___ Given material ___

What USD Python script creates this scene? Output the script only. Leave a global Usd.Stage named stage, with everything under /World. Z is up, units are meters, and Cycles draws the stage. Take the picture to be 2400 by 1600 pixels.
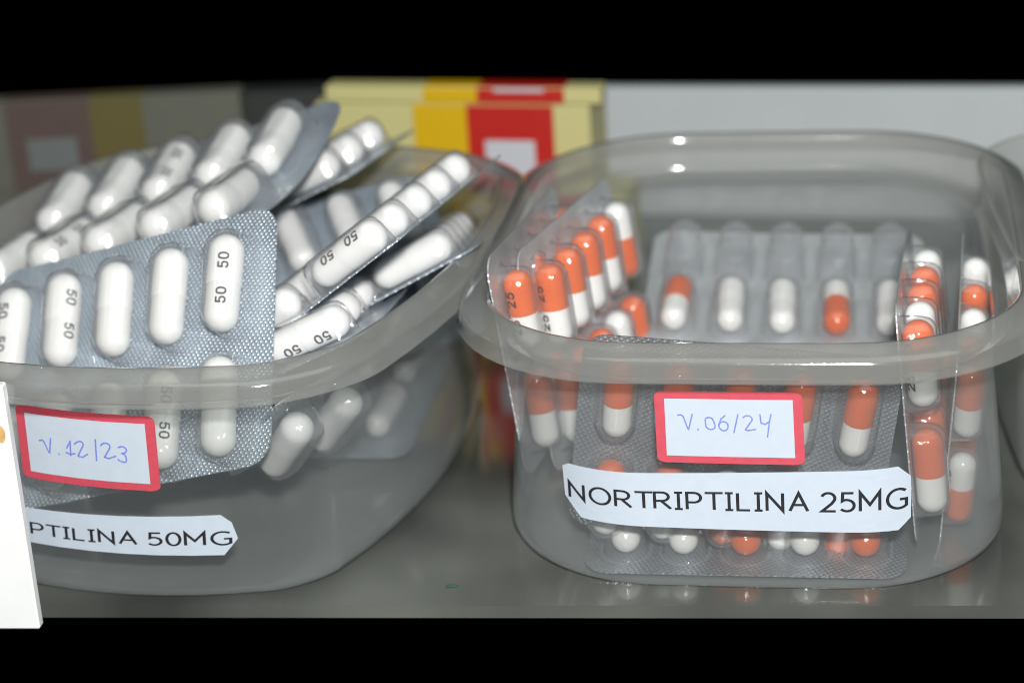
import math, numpy as np, trimesh, usdkit, meshkit
from shapely.geometry import Polygon, LineString, Point, box as sbox
from shapely.ops import unary_union
from shapely import affinity
from pxr import Usd, UsdGeom, UsdLux, Gf, Sdf, UsdShade

stage = Usd.Stage.CreateInMemory()
UsdGeom.SetStageUpAxis(stage, 'Z'); UsdGeom.SetStageMetersPerUnit(stage, 1.0)
U = 0.00088                      # metres per modelling unit (the scene is laid out in tub-sized units of about a millimetre)
rng = np.random.default_rng(7)
UsdGeom.Xform.Define(stage, '/World')

# ------------------------------------------------------------------ camera
TH, HFOV, ROLL, HR = 0.374, 26.483, -0.0628, 63.07
HC = 175.0 + HR
AP = 23.6
cam = UsdGeom.Camera.Define(stage, '/World/camera')
cam.CreateHorizontalApertureAttr(AP); cam.CreateVerticalApertureAttr(AP * 682 / 1024)
cam.CreateFocalLengthAttr(AP / 2 / math.tan(math.radians(HFOV / 2)))
cam.CreateFStopAttr(7.0); cam.CreateFocusDistanceAttr(487 * U)
cam.CreateClippingRangeAttr(Gf.Vec2f(0.02, 100.0))
cam.CreateExposureAttr(0.30)
fw = np.array([0, math.cos(TH), -math.sin(TH)]); up = np.array([0, math.sin(TH), math.cos(TH)]); rt = np.array([1.0, 0, 0])
c_, s_ = math.cos(ROLL), math.sin(ROLL)
rt2 = c_ * rt + s_ * up; up2 = -s_ * rt + c_ * up      # the hand-held camera is rolled by a few degrees
M = np.eye(4); M[0, :3] = rt2; M[1, :3] = up2; M[2, :3] = -fw; M[3, :3] = (0, 0, HC * U)
cam.AddTransformOp().Set(Gf.Matrix4d(*M.ravel().tolist()))

# ------------------------------------------------------------------ light: the flash on the camera and an unseen overhead fill added for ambient light
def lamp(name, w, h, pos, target, power, color):
    l = UsdLux.RectLight.Define(stage, '/World/' + name)
    l.CreateWidthAttr(w); l.CreateHeightAttr(h); l.CreateIntensityAttr(power); l.CreateNormalizeAttr(True)
    l.CreateColorAttr(Gf.Vec3f(*color))
    pos, target = np.array(pos, float), np.array(target, float)
    z = pos - target; z /= np.linalg.norm(z); x = np.cross([0, 0, 1.0], z)
    x = np.array([1.0, 0, 0]) if np.linalg.norm(x) < 1e-6 else x / np.linalg.norm(x); y = np.cross(z, x)
    m = np.eye(4); m[0, :3] = x; m[1, :3] = y; m[2, :3] = z; m[3, :3] = pos
    l.AddTransformOp().Set(Gf.Matrix4d(*m.ravel().tolist()))
lamp('camera_flash', .032, .018, (0.016, -0.005, (HC + 70) * U), (-0.0, 500 * U, 40 * U), .95, (1.0, .985, .96))
lamp('ambient_fill', 2.2, 1.6, (0.3, -0.25, 1.9), (0, .5, 0), 3.4, (.9, 1.0, .97))

# ------------------------------------------------------------------ materials
LK = '/World/Looks/'
UsdGeom.Scope.Define(stage, '/World/Looks')
def mat(name, nodes, links, surface='p.BSDF'):
    return usdkit.material(stage, LK + name, nodes, links, surface=surface)
def plain(name, col, rough=.5, var=.06, scale=60, bump=0.0, **kw):
    """A principled surface whose colour wanders a little with a noise."""
    a = [max(0, c * (1 - var)) for c in col]; b = [min(1, c * (1 + var)) for c in col]
    n = {'tc': ('texture_coordinate', {}), 'n': ('noise_texture', {'scale': scale / U / 100, 'detail': 4.0}),
         'r': ('rgb_ramp', {'ramp': [(.3, a), (.7, b)]}), 'p': ('principled_bsdf', {'roughness': rough, **kw})}
    l = [('tc.object', 'n.vector'), ('n.fac', 'r.fac'), ('r.color', 'p.base_color')]
    if bump:
        n['b'] = ('bump', {'strength': bump, 'distance': 0.0004})
        l += [('n.fac', 'b.height'), ('b.normal', 'p.normal')]
    return mat(name, n, l)
M_CAP_W = plain('white_gelatin', (.83, .83, .80), .15, .015, 20)
M_CAP_W2 = plain('white_gelatin_body', (.80, .80, .765), .18, .015, 20)
M_CAP_O = plain('orange_gelatin', (.68, .13, .03), .15, .05, 20)
M_INK = plain('black_ink', (.012, .012, .014), .6, .1)
M_PAPER = plain('label_paper', (.47, .54, .62), .75, .02, 40, .05)
M_RED = plain('red_print', (.52, .062, .092), .6, .06, 60)
M_BLUE = plain('blue_ballpoint', (.17, .22, .62), .6, .25, 200)
M_PRINT = plain('label_print', (.010, .010, .014), .8, .1)
M_WHITE = plain('white_card', (.80, .82, .82), .6, .02, 12, .02)
M_CREAM = plain('cream_board', (.54, .50, .225), .5, .03)
M_YEL = plain('yellow_print', (.62, .39, .003), .45, .03)
M_CRED = plain('carton_red_print', (.46, .015, .009), .45, .04)
M_PATCH = plain('white_print_patch', (.50, .51, .55), .55, .02)
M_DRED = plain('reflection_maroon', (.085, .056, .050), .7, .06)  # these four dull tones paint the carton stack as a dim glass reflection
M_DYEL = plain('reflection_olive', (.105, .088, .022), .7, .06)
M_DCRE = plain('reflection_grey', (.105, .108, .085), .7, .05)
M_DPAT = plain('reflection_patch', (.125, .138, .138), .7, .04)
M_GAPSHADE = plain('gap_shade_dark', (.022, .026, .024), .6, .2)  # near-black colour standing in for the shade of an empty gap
M_STAIN = plain('rust_stain', (.60, .38, .14), .7, .2)
M_PANEL = plain('white_panel_paint', (.47, .50, .52), .45, .03, 3)
M_DARKSPECK = plain('dark_crumb', (.02, .07, .05), .7, .2)

def foil_mat(name, col, rough, metal, bumpy):
    n = {'tc': ('texture_coordinate', {}),
         'm1': ('mapping', {'mapping_type': 'point', 'rotation': (0, 0, .28)}), 'm2': ('mapping', {'mapping_type': 'point', 'rotation': (0, 0, 1.75)}),
         'w1': ('wave_texture', {'wave_type': 'bands', 'bands_direction': 'diagonal', 'scale': .42 / U, 'distortion': .4, 'detail': 1.0, 'detail_scale': 2.0}),
         'w2': ('wave_texture', {'wave_type': 'bands', 'bands_direction': 'diagonal', 'scale': .42 / U, 'distortion': .4, 'detail': 1.0, 'detail_scale': 2.0}),
         'x': ('math', {'math_type': 'multiply'}),
         'n': ('noise_texture', {'scale': .09 / U, 'detail': 4.0}), 'mul': ('math', {'math_type': 'multiply_add', 'value2': 2.2}),
         'r': ('rgb_ramp', {'ramp': [(.25, [c * .8 for c in col]), (.75, [min(1, c * 1.18) for c in col])]}),
         'b': ('bump', {'strength': bumpy, 'distance': .35 * U}),
         'p': ('principled_bsdf', {'roughness': rough, 'metallic': metal, 'coat_weight': .5, 'coat_roughness': .12})}
    return mat(name, n, [('tc.object', 'm1.vector'), ('tc.object', 'm2.vector'), ('m1.vector', 'w1.vector'), ('m2.vector', 'w2.vector'),
        ('w1.fac', 'x.value1'), ('w2.fac', 'x.value2'), ('tc.object', 'n.vector'), ('n.fac', 'r.fac'), ('r.color', 'p.base_color'),
        ('n.fac', 'mul.value1'), ('x.value', 'mul.value3'), ('mul.value', 'b.height'), ('b.normal', 'p.normal')])
M_FOIL_B = foil_mat('blue_grey_foil', (.44, .51, .58), .32, .5, .85)
M_FOIL_S = foil_mat('bright_silver_foil', (.40, .43, .47), .28, .66, .6)
M_FOIL_G = foil_mat('silver_foil', (.52, .55, .57), .34, .45, .5)

def clear_mat(name, milk, milk_edge, col, rough, spec=1.0, tint=(1, 1, 1), bump=.0, bscale=.05):
    """Thin clear or milky plastic: transparent, with a share of scattered light that grows at grazing angles, and a sheen."""
    n = {'tc': ('texture_coordinate', {}), 'n': ('noise_texture', {'scale': bscale / U, 'detail': 5.0, 'roughness': .6}),
         'b': ('bump', {'strength': bump, 'distance': .6 * U}),
         't': ('transparent_bsdf', {'color': tint}), 'd': ('diffuse_bsdf', {'color': col}), 'tl': ('translucent_bsdf', {'color': col}),
         'dm': ('mix_closure', {'fac': .45}), 'lw': ('layer_weight', {'blend': .5}),
         'mf': ('map_range', {'from_min': 0.0, 'from_max': 1.0, 'to_min': milk, 'to_max': milk_edge, 'clamp': True}),
         'mx': ('mix_closure', {}), 'f': ('math', {'math_type': 'power', 'value2': 4.5}), 'fs': ('math', {'math_type': 'multiply_add', 'value2': .75 * spec, 'value3': .04 * spec}),
         'g': ('glossy_bsdf', {'color': (1, 1, 1), 'roughness': rough}), 'o': ('mix_closure', {})}
    l = [('d.BSDF', 'dm.closure1'), ('tl.BSDF', 'dm.closure2'), ('lw.facing', 'mf.value'), ('mf.result', 'mx.fac'), ('t.BSDF', 'mx.closure1'), ('dm.closure', 'mx.closure2'),
         ('lw.facing', 'f.value1'), ('f.value', 'fs.value1'), ('fs.value', 'o.fac'), ('mx.closure', 'o.closure1'), ('g.BSDF', 'o.closure2')]
    if bump:
        n['sm'] = ('mapping', {'mapping_type': 'point', 'scale': (7, 7, .5), 'rotation': (.12, .1, 0)}); n['sn'] = ('noise_texture', {'scale': bscale / U, 'detail': 5.0, 'roughness': .7})
        n['sa'] = ('math', {'math_type': 'multiply_add', 'value2': .35})
        l += [('tc.object', 'n.vector'), ('tc.object', 'sm.vector'), ('sm.vector', 'sn.vector'), ('sn.fac', 'sa.value1'), ('n.fac', 'sa.value3'), ('sa.value', 'b.height'), ('b.normal', 'g.normal')]
    return mat(name, n, l, 'o.closure')
M_TUB = clear_mat('milky_plastic', .062, .56, (.60, .65, .67), .12, 1.7, (.93, .94, .93), .35, .04)
M_RIM = clear_mat('thick_milky_plastic', .38, .68, (.50, .51, .49), .10, 1.9, (.9, .9, .88), .25, .03)
M_POCKET = clear_mat('clear_blister_film', .085, .26, (.75, .77, .80), .045, 1.6, (.97, .97, .98), .3, .12)
M_CUP = clear_mat('clouded_plastic', .34, .6, (.52, .54, .52), .2, 1.0, (.9, .92, .9), .2, .03)

# the glass shelf
M_SHELF = mat('grey_green_glass', {
    'g': ('geometry', {}), 'n': ('noise_texture', {'scale': .016 / U, 'detail': 2.0}), 'n2': ('noise_texture', {'scale': .55 / U, 'detail': 6.0}),
    'r': ('rgb_ramp', {'ramp': [(.3, (.045, .05, .045)), (.68, (.155, .163, .148))]}), 'r2': ('rgb_ramp', {'ramp': [(.73, (0, 0, 0)), (.80, (.16, .17, .16))]}),
    'add': ('mix', {'mix_type': 'add', 'fac': .6}), 'p': ('principled_bsdf', {'roughness': .10, 'ior': 2.15})},
    [('g.position', 'n.vector'), ('g.position', 'n2.vector'), ('n.fac', 'r.fac'), ('n2.fac', 'r2.fac'), ('r.color', 'add.color1'), ('r2.color', 'add.color2'), ('add.color', 'p.base_color')])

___

Reproduce the material above from its first line through the line containing "cam.AddTransformOp().Set(Gf.Matrix4d(*M.ravel().tolist()))", both ends included, and skip every picture.

▶ **Solution to this problem**
What USD Python script creates this scene? Output the script only. Leave a global Usd.Stage named stage, with everything under /World. Z is up, units are meters, and Cycles draws the stage. Take the picture to be 2400 by 1600 pixels.
import math, numpy as np, trimesh, usdkit, meshkit
from shapely.geometry import Polygon, LineString, Point, box as sbox
from shapely.ops import unary_union
from shapely import affinity
from pxr import Usd, UsdGeom, UsdLux, Gf, Sdf, UsdShade

stage = Usd.Stage.CreateInMemory()
UsdGeom.SetStageUpAxis(stage, 'Z'); UsdGeom.SetStageMetersPerUnit(stage, 1.0)
U = 0.00088                      # metres per modelling unit (the scene is laid out in tub-sized units of about a millimetre)
rng = np.random.default_rng(7)
UsdGeom.Xform.Define(stage, '/World')

# ------------------------------------------------------------------ camera
TH, HFOV, ROLL, HR = 0.374, 26.483, -0.0628, 63.07
HC = 175.0 + HR
AP = 23.6
cam = UsdGeom.Camera.Define(stage, '/World/camera')
cam.CreateHorizontalApertureAttr(AP); cam.CreateVerticalApertureAttr(AP * 682 / 1024)
cam.CreateFocalLengthAttr(AP / 2 / math.tan(math.radians(HFOV / 2)))
cam.CreateFStopAttr(7.0); cam.CreateFocusDistanceAttr(487 * U)
cam.CreateClippingRangeAttr(Gf.Vec2f(0.02, 100.0))
cam.CreateExposureAttr(0.30)
fw = np.array([0, math.cos(TH), -math.sin(TH)]); up = np.array([0, math.sin(TH), math.cos(TH)]); rt = np.array([1.0, 0, 0])
c_, s_ = math.cos(ROLL), math.sin(ROLL)
rt2 = c_ * rt + s_ * up; up2 = -s_ * rt + c_ * up      # the hand-held camera is rolled by a few degrees
M = np.eye(4); M[0, :3] = rt2; M[1, :3] = up2; M[2, :3] = -fw; M[3, :3] = (0, 0, HC * U)
cam.AddTransformOp().Set(Gf.Matrix4d(*M.ravel().tolist()))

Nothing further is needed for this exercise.